Been waiting for this one out of all your "why X pc failed" videos. I love NEC games, I'm happy to hear you do a vidoc on them.
I believe in the early 90’s the company I worked for imported an pick and place machine for putting parts on a pcb. It came with a “pc” as the controller but the floppy format was incompatible with US DOS floppy format. I tried for a while to get that machine to communicate with our systems so we could import design data but never succeeded.
I have been thinking about this topic all week!
If I recall correctly, there was also a distinct Japanese cellphone market - I guess that got steamrolled by iPhone/Android?
Or did I dream that?
You meant those fun PDA? Something similar to tomodachi?
@@Vysair I have a recollection of Economist articles about the tight control big Japanese telco companies had over Japanese cellphones, which, if am not dreaming, were of a distinct type relative to the rest of the world.
@@Vysair No. Prior to 2008 Japanese cellphones (non-smartphones) were seen as the most sophisticated in the world, cramming many features into a small frame (such as watching television, word processing, etc).

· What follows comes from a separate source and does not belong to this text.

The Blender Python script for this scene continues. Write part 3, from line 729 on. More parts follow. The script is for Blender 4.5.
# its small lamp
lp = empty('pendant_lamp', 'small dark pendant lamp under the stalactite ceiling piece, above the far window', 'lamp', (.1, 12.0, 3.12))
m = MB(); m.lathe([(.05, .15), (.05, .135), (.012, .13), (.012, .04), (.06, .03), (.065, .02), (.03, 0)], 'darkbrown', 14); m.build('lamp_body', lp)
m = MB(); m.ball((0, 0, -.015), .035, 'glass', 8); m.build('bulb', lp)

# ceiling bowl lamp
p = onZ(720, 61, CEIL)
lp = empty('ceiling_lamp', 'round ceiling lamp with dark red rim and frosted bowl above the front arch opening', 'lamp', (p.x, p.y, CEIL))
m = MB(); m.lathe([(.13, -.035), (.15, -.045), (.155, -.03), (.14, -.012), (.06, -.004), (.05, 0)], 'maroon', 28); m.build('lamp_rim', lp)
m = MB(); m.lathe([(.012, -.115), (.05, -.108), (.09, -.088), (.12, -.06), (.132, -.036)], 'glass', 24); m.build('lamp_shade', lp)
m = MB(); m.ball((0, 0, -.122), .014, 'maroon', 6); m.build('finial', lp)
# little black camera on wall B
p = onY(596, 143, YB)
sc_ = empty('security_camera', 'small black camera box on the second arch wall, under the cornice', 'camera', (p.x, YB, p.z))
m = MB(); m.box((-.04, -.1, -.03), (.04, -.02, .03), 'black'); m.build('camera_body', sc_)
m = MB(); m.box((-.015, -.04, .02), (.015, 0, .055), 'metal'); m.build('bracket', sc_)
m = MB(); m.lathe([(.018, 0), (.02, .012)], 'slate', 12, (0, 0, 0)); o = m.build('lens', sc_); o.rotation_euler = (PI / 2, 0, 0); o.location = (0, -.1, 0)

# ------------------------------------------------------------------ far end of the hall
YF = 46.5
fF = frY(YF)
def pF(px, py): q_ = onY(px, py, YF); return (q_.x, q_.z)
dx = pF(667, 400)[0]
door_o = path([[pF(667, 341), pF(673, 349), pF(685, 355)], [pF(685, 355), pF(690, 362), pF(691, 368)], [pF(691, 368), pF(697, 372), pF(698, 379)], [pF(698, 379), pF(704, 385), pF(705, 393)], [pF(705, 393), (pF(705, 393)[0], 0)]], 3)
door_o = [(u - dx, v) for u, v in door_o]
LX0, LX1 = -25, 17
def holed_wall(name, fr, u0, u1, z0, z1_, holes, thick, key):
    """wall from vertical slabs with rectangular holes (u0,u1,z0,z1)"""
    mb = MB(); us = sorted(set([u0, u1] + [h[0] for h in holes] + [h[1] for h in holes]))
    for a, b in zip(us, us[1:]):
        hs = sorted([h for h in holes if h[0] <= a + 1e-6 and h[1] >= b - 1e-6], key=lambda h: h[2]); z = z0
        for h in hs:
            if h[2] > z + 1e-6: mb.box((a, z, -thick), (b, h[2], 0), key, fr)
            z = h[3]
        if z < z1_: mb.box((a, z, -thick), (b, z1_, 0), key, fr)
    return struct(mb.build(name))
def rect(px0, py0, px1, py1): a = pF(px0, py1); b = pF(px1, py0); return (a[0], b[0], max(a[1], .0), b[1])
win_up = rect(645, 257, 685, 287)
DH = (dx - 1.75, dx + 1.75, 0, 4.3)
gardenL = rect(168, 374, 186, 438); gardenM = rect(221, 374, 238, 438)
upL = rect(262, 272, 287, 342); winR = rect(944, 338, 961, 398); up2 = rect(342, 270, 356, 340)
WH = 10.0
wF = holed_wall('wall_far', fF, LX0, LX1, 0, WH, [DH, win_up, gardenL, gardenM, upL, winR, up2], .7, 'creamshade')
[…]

Their phones followed the same path as Japanese PC's in this video: they existed on an isolated island ecosystem, and weren't exportable (no market really wanted them). The first iPhone model was snubbed, with both domestic and Western media saying it's inferior to Japanese phones and would never capture a toe-hold. By the advent of the iPhone 4/5 models, the iPhone became the top selling phone in Japan since 2012 (and continues today). Just like in this video, it was the advantage of the software that was the difference: the smartphone's operating system and app functionality.
Japan was well ahead of the US with cell phones in the 1990s. en.wikipedia.org/wiki/Galápagos_syndrome
You mean the "i-mode" in the late 1990s? The time when Japanese teenagers all had their kawaii phone sending messages with emojis and pictures, and we were still struggling with SMSs on boring Nokia phones with 2G network
I would love video on Japanese PC gaming history, in terms of PC's made for or capable for gaming and the software companies that spawned to supply them.
I am particularly impressed by the NEC APC which it’s first iteration came out a year before the PC-9801 in 1981, in the same IBM released the 5150. it had an 8086 just like the PC (which actually had an 8088) but certainly better graphics and sound capabilities than the CGA graphics and speakers of the pc. But it also had the capability to shut down itself through software which is insane because IBM compatible pcs only gained that feature with the release of the ATX standard and ACPI/APM power management 15 years after the release of the APC
when the APC came out, the alternatives were; 1) genuine IBM at a very high price, 2) big name clones eg Olivetti, which were subject to mysterious faults; 3) Asian clones which were cheap, very good compatibility, but assembled very roughly. The NEC APC was mid range in price, fully compatible, and rock solid reliability. We had lots of them in the company I worked for.
Fascinating History. I never knew this ever happened.